Berhubung para NIMBY ini punya banyak keluhan, para urbanis memecah mereka lagi menjadi beberapa aliran. Pertama adalah NIMN alias Not In My Neighborhood yang menolak pembangunan yang bisa mengundang orang-orang dari etnis lain dan minoritas untuk pindah ke komplek mereka. Istilah ini punya kaitan yang erat dengan redlining—tapi apabila redlining dilakukan oleh pemerintah atau bank, maka NIMN merupakan inisiatif penduduknya sendiri. Histeria orang-orang ini akan pembangunan begitu luar biasa, sampai-sampai mereka menyamakan perencanaan apartemen baru dengan genosida penduduk asli AS. 

NIMBYs to Developer: Your Proposed Building Blocks Too Much Sun, Reminds Us of Native American Genocide (reason.com)

Nah, berhubung infrastruktur kota seperti jalan tol, tempat pembuangan sampah, tower BTS, dan tetek-bengeknya harus tetap dibangun, para pendukung NIMBY meminta pemangku kebijakan untuk membangun itu di daerah-daerah miskin saja. Mereka ini secara spesifik disebut PIBBY alias Place in Blacks’ Back Yard. Mereka tahu orang-orang ini tidak akan bisa melawan karena tak punya uang untuk meminta banding ke pengadilan. Atau lebih buruknya lagi, bisa mendapat serangan langsung dari pemerintah, penegak hukum, atau ormas.

Seiring berjalannya dengan waktu, para pendukung NIMBY tak hanya galak ke orang-orang luar yang dianggap akan mengubah tatanan hidup mereka. Tapi mereka juga galak ke tetangga mereka sendiri. Biang keroknya adalah Asosiasi Pemilik Rumah (HOA) yang punya aturan ketat soal apa yang bisa dan tidak bisa dilakukan oleh pemilik rumah. Peraturan ini sengaja diberlakukan supaya penampilan rumah sesuai dengan standar sehingga harga rumah di sekitar tetap tinggi.

Aturan ketat inilah yang membuat para pemilik rumah tak ragu-ragu komplain, terutama kalau halaman rumah tetangga mereka ‘tidak sesuai standar’. Seorang pemilik rumah di Florida sampai dilaporkan ke pemerintah kota karena dituduh melanggar aturan soal tanah di pekarangan. Alasannya? Tetangganya tak suka ia menanam sayur di pekarangan.
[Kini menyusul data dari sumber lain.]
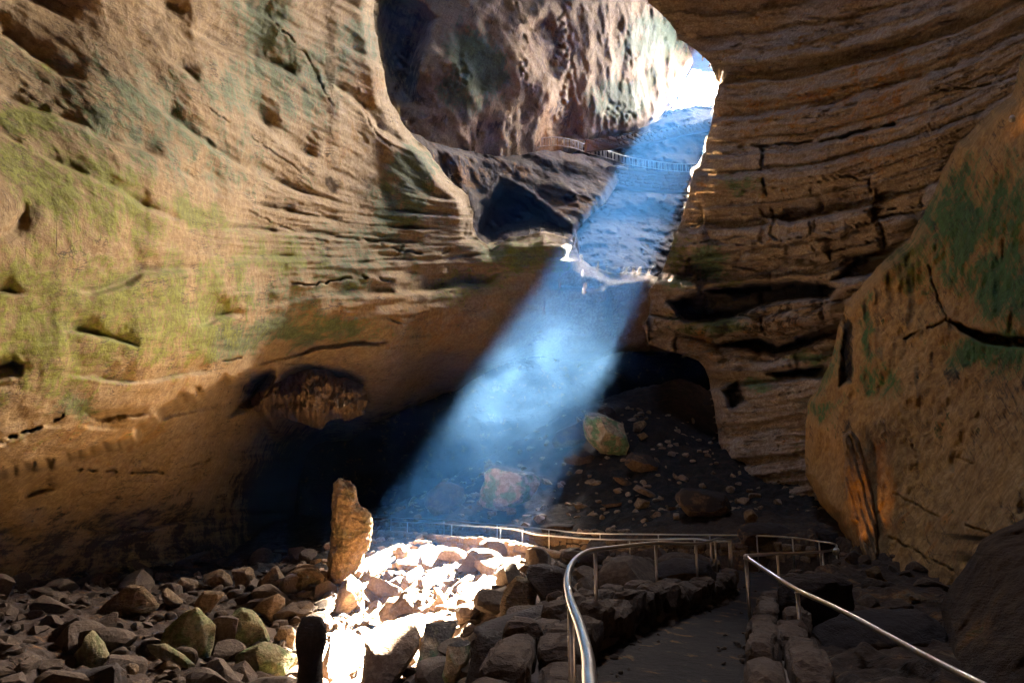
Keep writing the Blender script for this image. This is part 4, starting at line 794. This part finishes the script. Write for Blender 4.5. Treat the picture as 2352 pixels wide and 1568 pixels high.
# ------------------------------------------------------------------ handrails
def tube_mesh(pl, r, n=10):
    pl = np.array(pl); T = np.gradient(pl, axis=0); T /= np.linalg.norm(T, axis=1)[:, None]+1e-9
    up = np.array([0, 0, 1.]); V = []
    for p, t in zip(pl, T):
        a = np.cross(t, up); 
        if np.linalg.norm(a) < .1: a = np.cross(t, [1., 0, 0])
        a /= np.linalg.norm(a); b = np.cross(a, t)
        for k in range(n):
            w = 2*math.pi*k/n; V.append(p+r*(math.cos(w)*a+math.sin(w)*b))
    m = len(pl); Q = [[i*n+k, i*n+(k+1) % n, (i+1)*n+(k+1) % n, (i+1)*n+k] for i in range(m-1) for k in range(n)]
    c0 = len(V); V += [pl[0], pl[-1]]
    T_ = [(k+1, k) for k in range(n)]
    F3 = [[c0, (k+1) % n, k, k] for k in range(0)]
    faces = [tuple(q) for q in Q]+[(c0, (k+1) % n, k) for k in range(n)]+[(c0+1, (m-1)*n+k, (m-1)*n+(k+1) % n) for k in range(n)]
    return V, faces
def handrail(label, line, posts, group='steel handrails of the walkway', r=.025, zdrop=RH):
    pl = smooth_line(line, .12); root = empty('handrail', pl[len(pl)//2]+np.array([0, 0, -zdrop])); tag(root, label, 'handrail', group); o0 = np.array(root.location)
    V, Fc = tube_mesh(pl-o0, r, 12); mesh_np('top_rail', V, Fc, M['steel'], root)
    for px, pf in posts:
        # the point of the rail line nearest to picture x at distance pf
        f_ = pl@FW; x_ = 1176+F*pl[:, 0]/f_; i = np.argmin(np.abs(x_-px)+np.abs(f_-pf)*12)
        p = pl[i]; V, Fc = tube_mesh(np.array([p+[0, 0, -.035], p+[0, 0, -.028], p+[0, 0, -.021]])-o0, r*1.25, 10); fl_ = mesh_np('collar', V, Fc, M['steel'], root)
        V, Fc = tube_mesh(np.array([p+[0, 0, -zdrop-.35], p+[0, 0, -.5], p+[0, 0, -.012]])-o0, r*.86, 10); mesh_np('post', V, Fc, M['steel'], root)
    return root
handrail('near handrail curving round the left side of the path', near_rail, [(1312, 4.4), (1366, 7.6), (1505, 10.3), (1598, 12.4), (1642, 14.6), (1677, 16)])
handrail('inner handrail running along the top of the lower stone wall', inner_rail, [(1672, 16.1), (1632, 17), (1595, 18.), (1446, 20.5), (1355, 22.2), (1200, 26), (1149, 27.7), (1038, 30.6), (935, 33)])
handrail('outer handrail with the hairpin end along the upper stone wall', outer_rail, [(1714, 7.8), (1786, 12.2), (1889, 16.6), (1917, 18.1), (1881, 19.1), (1820, 19.8), (1738, 20.8), (1630, 22), (1512, 23.4), (1378, 25.4), (1260, 27.8), (1142, 30.5), (1020, 34), (900, 37.5)])
far_side = [P(*p) for p in [(1712, 1277, 7.75), (1741, 1297, 7.6), (1785, 1326, 7.4), (1831, 1354, 7.1), (1900, 1386, 6.6), (1970, 1421, 6.05), (2121, 1503, 5.0), (2261, 1574, 4.3), (2500, 1695, 3.6)]]
handrail('long straight handrail slanting down to the bottom right corner', far_side, [(1833, 7.1)])

# ------------------------------------------------------------------ flowstone and its lamps
def disp_knobs(x, y, V, L, f):
    d1, d2, i_ = worley(np.c_[x/26+.5*gnoise(np.c_[x/20, y/20, 0*x], 6), y/30, 0*x], 4); e1, e2, j_ = worley(np.c_[x/10, y/12, 0*x], 8)
    return d1*1.5+e1*.5+fbm(V*.8, 3, 9)*.3+.9*fbm(np.c_[x/6, y/40, 0*x], 3, 12)
fl = relief('flowstone', [(600, 900, 34), (700, 900, 33), (840, 920, 37), (700, 980, 36), (650, 850, 37), (800, 860, 38), (620, 960, 37)],
     [(640, 845), (700, 836), (760, 846), (770, 868), (800, 868), (835, 885), (847, 920), (835, 952), (800, 965), (760, 960), (735, 985), (700, 975), (660, 960), (620, 958), (580, 940), (575, 915), (600, 900), (622, 868)], M['knobs'], 2.6, seed=31, disp=disp_knobs, edge=(6, 16), back=20, kback=.2, roll=26, rollamt=2.2)
tag(fl, 'bulging knobbly flowstone mass hanging under the lip of the left wall', 'flowstone')
def disp_ribs(x, y, V, L, f):
    w = fbm(np.c_[x/14, y/60, 0*x], 2, 5)*5
    return -np.abs(np.sin((x-.28*(y-1100)+w)*.20))*.16+fbm(np.c_[(x-.28*y)/6, y/60, 0*x], 3, 7)*.16+fbm(np.c_[x/14, y/30, 0*x], 2, 9)*.05
fl = relief('flowstone', [(1960, 1000, 18.2), (1970, 1100, 17.4), (1990, 1200, 16.4), (2010, 1300, 15.2), (1940, 1100, 17.8), (2000, 1100, 17.5), (1945, 1180, 17.2), (2025, 1200, 16.3)],
     [(1935, 1000), (1955, 985), (1975, 1010), (1985, 1060), (1998, 1100), (2008, 1150), (2015, 1220), (2018, 1290), (2030, 1330), (2010, 1340), (1990, 1300), (1975, 1250), (1968, 1200), (1955, 1195), (1945, 1160), (1938, 1095), (1940, 1050)], M['ribs'], 2.2, seed=32, disp=disp_ribs, edge=(3, 12), back=14, kback=.08, roll=8, rollamt=.25)
tag(fl, 'ribbed curtain of flowstone lit amber by a hidden lamp on the right wall', 'flowstone')
def lamp(label, at, aim, power, size=50, col=(1, .42, .08)):
    at = Vector(at); aim = Vector(aim); d = (aim-at).normalized()
    root = empty('cave_lamp', at); tag(root, label, 'lamp'); q = d.to_track_quat('Z', 'Y'); root.rotation_mode = 'QUATERNION'; root.rotation_quaternion = q
    V, Fc = tube_mesh(np.array([[0, 0, -.16], [0, 0, -.08], [0, 0, 0.]]), .06, 16); mesh_np('housing', V, Fc, M['rust'], root)
    V, Fc = tube_mesh(np.array([[0, 0, .004], [0, 0, .010]]), .05, 16); mesh_np('lens', V, Fc, M['lens'], root)
    l = bpy.data.lights.new('lamp_light', 'SPOT'); l.energy = power; l.color = col; l.spot_size = R(size); l.spot_blend = .8; l.shadow_soft_size = .04
    lo = bpy.data.objects.new('lamp_light', l); C.objects.link(lo); lo.parent = root; lo.location = (0, 0, .03); lo.rotation_euler = (math.pi, 0, 0)
lamp('amber spot lamp low at the foot of the ochre wall aimed at the ribbed flowstone', P(1922, 1262, 14.6), P(1978, 1160, 17.0), LP*4.0, 34)
lamp('amber lamp at the mouth of the small alcove behind the far balustrade', P(1316, 330, 74), P(1312, 300, 77), LP*12, 120)
lamp('amber lamp high on the right above the ochre wall', P(2325, 270, 15.2), P(2340, 180, 17), LP*.5, 110)

# ------------------------------------------------------------------ far walkway: balustrade and parapets
def cu(x, y): return (746.5+x*.3662, y*.3662)
def balustrade(label, pts, n, h):
    pl = smooth_line([P(*p) for p in pts], .2); root = empty('balustrade', pl[0]); o0 = np.array(root.location); tag(root, label, 'railing')
    V, Fc = tube_mesh(pl-o0+np.array([0, 0, 0]), .06, 8); mesh_np('top_rail', V, Fc, M['rust'], root)
    V, Fc = tube_mesh(pl-o0+np.array([0, 0, -h+.12]), .04, 8); mesh_np('bottom_rail', V, Fc, M['rust'], root)
    idx = np.linspace(0, len(pl)-1, n).astype(int); first = None
    for k, i in enumerate(idx):
        thick = k % 8 == 0
        V, Fc = tube_mesh(np.array([[0, 0, -h], [0, 0, -h*.5], [0, 0, 0]]), .07 if thick else .035, 6)
        b = mesh_np('post' if thick else 'baluster', V, Fc, M['rust'], root); b.location = tuple(pl[i]-o0)
balustrade('long balustrade of thin bars along the far walkway', [(*cu(1335, 868), 78), (*cu(1450, 862), 80), (*cu(1560, 880), 82), (*cu(1650, 912), 84), (*cu(1780, 948), 86), (*cu(1900, 985), 88), (*cu(2050, 1010), 88), (*cu(2200, 1028), 88), (*cu(2390, 1032), 88)], 90, 1.15)
gf = 'parapets of the far switchback walkway'
stone_wall('stone_parapet', [P(1345, 326, 79), P(1420, 318, 82), P(1480, 310, 86), P(1560, 294, 91), P(1640, 280, 96)], 1.0, M['masonry'], 'pale stone parapet of the upper switchback', 'stone parapet', gf, sw=1.0, sh=.5, thick=.7, seed=11, jag=.2)
stone_wall('stone_parapet', [P(1530, 262, 100), P(1570, 250, 103), P(1640, 244, 106)], 1.0, M['masonry'], 'short topmost parapet close under the opening', 'stone parapet', gf, sw=1.0, sh=.5, thick=.7, seed=12, jag=.2)
stone_wall('stone_wall', [P(1395, 380, 80.6), P(1440, 390, 81.5), P(1500, 396, 82), P(1570, 400, 82), P(1625, 402, 82)], 2.4, M['masonry'], 'rough retaining wall below the far balustrade', 'stone wall', gf, sw=1.1, sh=.45, thick=.9, seed=13, jag=.2)

# ------------------------------------------------------------------ air: haze and the cloud of mist in the sun
def volume_mat(name, color, dens, aniso=.0):
    m = bpy.data.materials.new(name); m.use_nodes = True; t = m.node_tree; t.nodes.clear()
    o = t.nodes.new('ShaderNodeOutputMaterial'); v = t.nodes.new('ShaderNodeVolumePrincipled'); v.inputs['Color'].default_value = (*color, 1); v.inputs['Density'].default_value = dens; v.inputs['Anisotropy'].default_value = aniso
    t.links.new(v.outputs[0], o.inputs['Volume']); return m, t, v
HAZE = .0016      # mostly absorbing to cut noise in the shaft, the little it scatters is blue
hm, _, _ = volume_mat('haze air', (.013, .048, .130), HAZE, .2)
x0, x1, y0, y1, z0, z1 = -68, 108, -58, 188, -12, 75
o = mesh_np('haze', [(x0, y0, z0), (x1, y0, z0), (x1, y1, z0), (x0, y1, z0), (x0, y0, z1), (x1, y0, z1), (x1, y1, z1), (x0, y1, z1)],
            [(3, 2, 1, 0), (0, 1, 5, 4), (1, 2, 6, 5), (2, 3, 7, 6), (3, 0, 4, 7), (4, 5, 6, 7)], hm, smooth=False)
tag(o, 'thin dusty air filling the cave and glowing blue in the sun shaft', 'haze', kind='stuff')
mm, t, v = volume_mat('mist', (.055, .118, .22), 0, .1)
tc = N(t, 'ShaderNodeTexCoord'); gr = N(t, 'ShaderNodeVectorMath', operation='LENGTH'); t.links.new(tc.outputs['Object'], gr.inputs[0])
n1 = N(t, 'ShaderNodeTexNoise'); n1.inputs['Scale'].default_value = 2.3; n1.inputs['Detail'].default_value = 6; n1.inputs['Roughness'].default_value = .66; n1.inputs['Distortion'].default_value = 1.0; t.links.new(tc.outputs['Object'], n1.inputs['Vector'])
fall = N(t, 'ShaderNodeMapRange'); fall.inputs[1].default_value = .95; fall.inputs[2].default_value = .35; t.links.new(gr.outputs['Value'], fall.inputs[0])
den = math_n(t, 'MULTIPLY', math_n(t, 'MULTIPLY', ramp(t, n1.outputs['Fac'], .43, .66), fall.outputs[0]), .018); t.links.new(den, v.inputs['Density'])
W, Fc = ICO[3]
o = mesh_np('mist', W, Fc, mm); o.location = tuple(P(1235, 915, 35)); o.scale = (7.5, 8, 6.2); tag(o, 'pale cloud of mist drifting through the sun shaft', 'mist', kind='stuff')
Menghias pekarangan rumah dengan bunga dan rumput hijau yang boros air, banyak menggunakan pestisida, dan menghancurkan ekosistem lokal? Boleh banget. Tapi berkebun? Stop atau saya lapor polisi. 
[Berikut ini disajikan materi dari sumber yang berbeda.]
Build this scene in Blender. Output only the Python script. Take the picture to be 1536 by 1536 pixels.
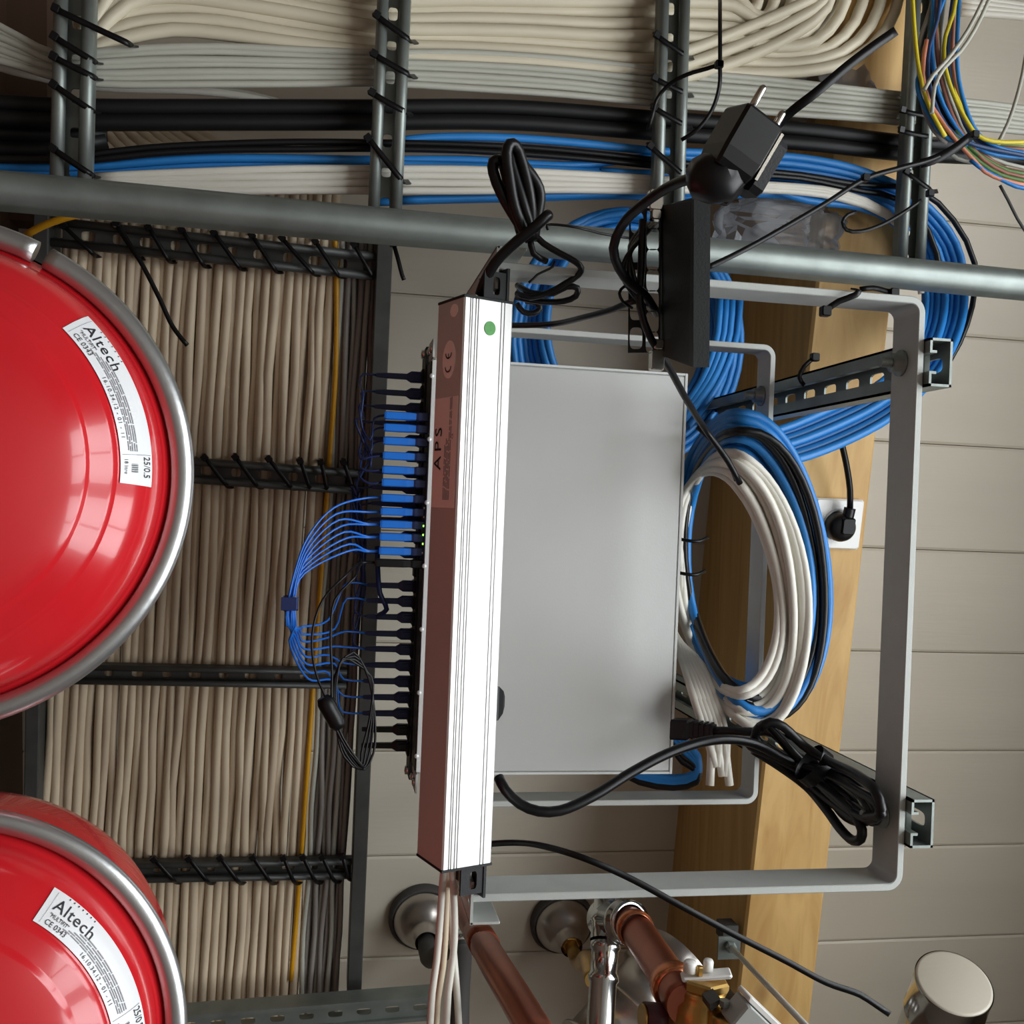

Melihat betapa rese-nya orang-orang dalam menjaga harga rumah mereka, tak mengherankan kenapa bisnis cat rumput bisa meledak di sana. Secara estetik mengecat rumput jauh lebih murah dan hemat air dibanding merawatnya dengan sungguh-sungguh. Sudah terlihat cantik, bonus tidak dilaporkan tetangga rese karena mereka takut nilai properti mereka akan turun juga.